During a six-day hearing against WIT, Prof Byrne, of Dunmore Road, Waterford, alleged failure to conduct the selection process properly. He claimed he was entitled to be reappointed and WIT had acted in breach of constitutional justice and fair procedures. He also sought damages for alleged negligence, breach of contract, damage to his good name, breach of legitimate expectation and misrepresentation.

WIT denied any wrongdoing and said the governing body’s decision not to reappoint him was done following a fully transparent process. It also denied it had represented to Prof Byrne he had been reappointed and said it was entitled to take the claims in the media reports into account when considering the appointment.
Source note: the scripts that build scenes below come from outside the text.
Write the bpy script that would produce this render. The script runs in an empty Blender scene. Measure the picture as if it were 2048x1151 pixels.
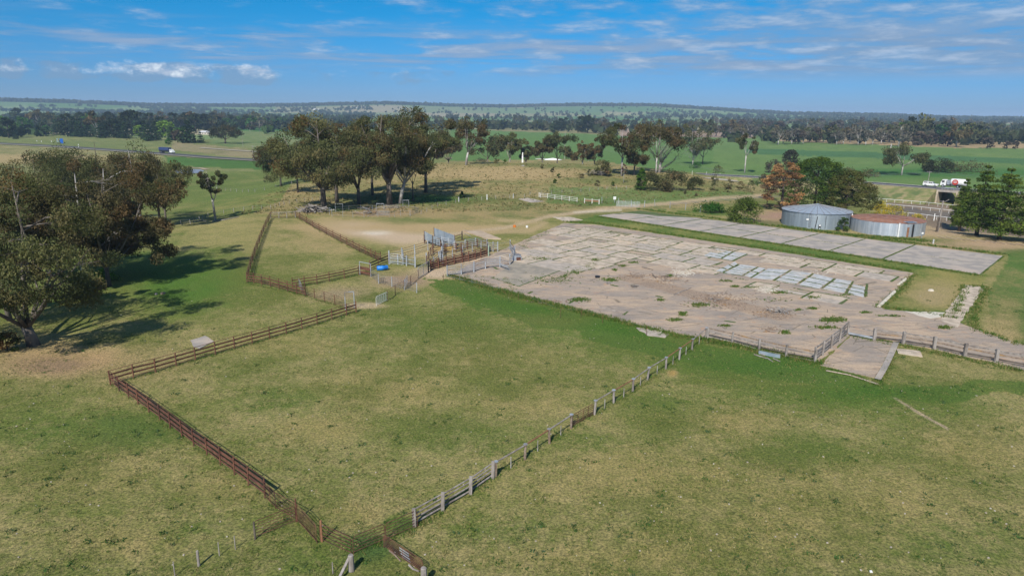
import bpy, math, random
import numpy as np
from mathutils import Vector, Matrix
random.seed(7)
RNG = np.random.default_rng(7)
R = math.radians
C = bpy.context.scene.collection
# ------------------------------------------------------------------ camera
F, H, EYE = 1365.0, 27.0, 224.0            # focal length in photo pixels, camera height, eye level row
TH = math.atan((575.5 - EYE) / F)
ROLL = R(0.5)
CT, ST, CR, SR = math.cos(TH), math.sin(TH), math.cos(ROLL), math.sin(ROLL)
cam = bpy.data.cameras.new('camera')
cam.sensor_width = 36.0
cam.lens = F / 2048 * 36.0
cam.clip_start = 0.5
cam.clip_end = 60000
cob = bpy.data.objects.new('camera', cam)
C.objects.link(cob)
right = Vector((1, 0, 0)); up = Vector((0, ST, CT)); fwd = Vector((0, CT, -ST))
ax = right * CR + up * SR
ay = up * CR - right * SR
az = -fwd
cob.matrix_world = Matrix(((ax.x, ay.x, az.x, 0), (ax.y, ay.y, az.y, 0), (ax.z, ay.z, az.z, H), (0, 0, 0, 1)))
bpy.context.scene.camera = cob

# ------------------------------------------------------------------ node helper
class NT:
    def __init__(s, tree):
        s.t = tree; s.n = tree.nodes; s.l = tree.links
    def new(s, typ, **kw):
        n = s.n.new(typ)
        for k, v in kw.items():
            setattr(n, k, v)
        return n
    def put(s, sock, v):
        if isinstance(v, bpy.types.NodeSocket):
            s.l.new(v, sock)
        elif v is not None:
            if isinstance(v, (tuple, list)) and len(v) == 3 and sock.type == 'RGBA':
                v = (*v, 1)
            sock.default_value = v
    def m(s, op, a, b=None, c=None, clamp=False):
        n = s.new('ShaderNodeMath', operation=op); n.use_clamp = clamp
        for i, v in enumerate((a, b, c)):
            if v is not None: s.put(n.inputs[i], v)
        return n.outputs[0]
    def mr(s, v, a, b, c=0.0, d=1.0, smooth=True):
        n = s.new('ShaderNodeMapRange'); n.interpolation_type = 'SMOOTHSTEP' if smooth else 'LINEAR'
        s.put(n.inputs[0], v)
        for i, q in enumerate((a, b, c, d)): s.put(n.inputs[i + 1], q)
        return n.outputs[0]
    def mix(s, f, a, b, blend='MIX'):
        n = s.new('ShaderNodeMix', data_type='RGBA', blend_type=blend)
        s.put(n.inputs[0], f); s.put(n.inputs[6], a); s.put(n.inputs[7], b)
        return n.outputs[2]
    def noise(s, vec, scale, detail=3, rough=0.55, dist=0.0):
        n = s.new('ShaderNodeTexNoise')
        s.put(n.inputs['Vector'], vec); n.inputs['Scale'].default_value = scale
        n.inputs['Detail'].default_value = detail; n.inputs['Roughness'].default_value = rough
        n.inputs['Distortion'].default_value = dist
        return n.outputs[0]
    def vmul(s, v, xyz):
        n = s.new('ShaderNodeVectorMath', operation='MULTIPLY')
        s.put(n.inputs[0], v); n.inputs[1].default_value = xyz
        return n.outputs[0]
    def sep(s, v):
        n = s.new('ShaderNodeSeparateXYZ'); s.put(n.inputs[0], v); return n.outputs
    def comb(s, x, y, z):
        n = s.new('ShaderNodeCombineXYZ')
        for i, q in enumerate((x, y, z)): s.put(n.inputs[i], q)
        return n.outputs[0]

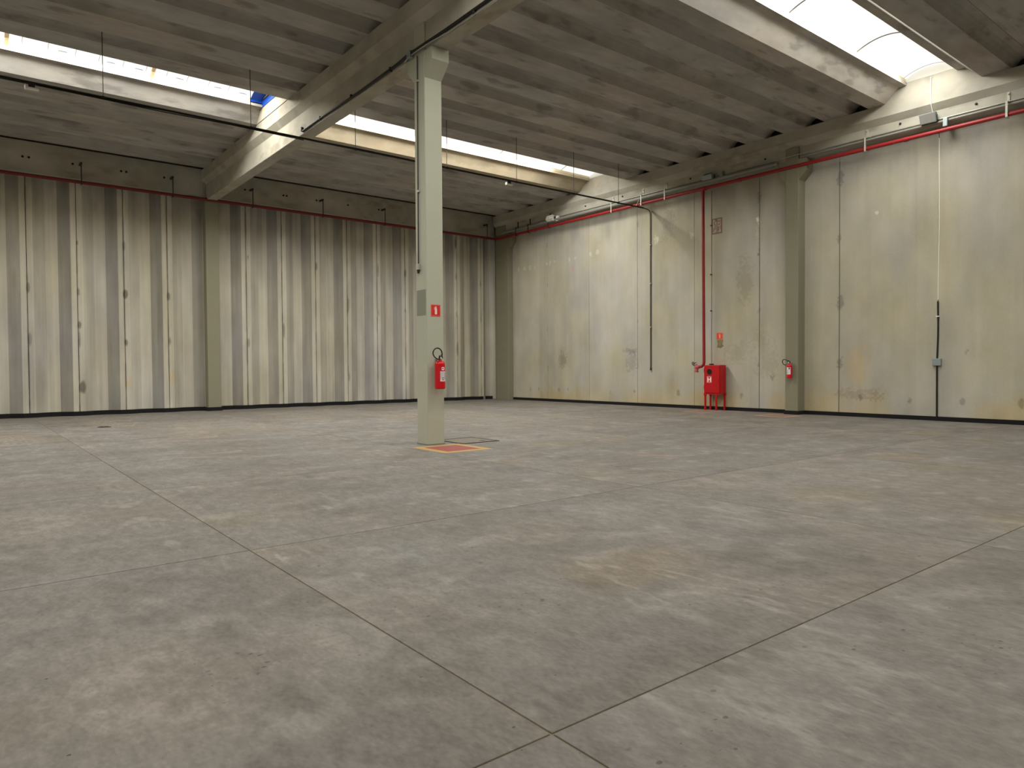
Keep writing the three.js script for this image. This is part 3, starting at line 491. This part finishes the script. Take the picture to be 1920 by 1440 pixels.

In his judgment, Mr Justice Allen said it was Prof Byrne’s case he was entitled to be reappointed and that WIT’s governing body was not entitled to do anything other than ratify his appointment. The issue was whether, at the end of the selection process, WIT’s governing body was bound to appoint Prof Byrne.

The judge held the function of appointing a president of WIT is a function of the governing body. The subcommittee which had recommended Prof’s Byrne’s reappointment was not established to appoint the new president but only to oversee the process, he said. Even if Prof Byrne had mistakenly assumed he would be re-appointed, there was no evidence put before the court the governing body proceeded on the same mistaken assumption, the judge said.

No matter what happened, Prof Byrne was always going to be disappointed if not reappointed and, in circumstances in which he had come to expect to be reappointed, his disappointment was greatly compounded by embarrassment, he said. Whatever was said to make the plaintiff believe he would be reappointed was not something the governing body or the public appointments service was responsible for, he found.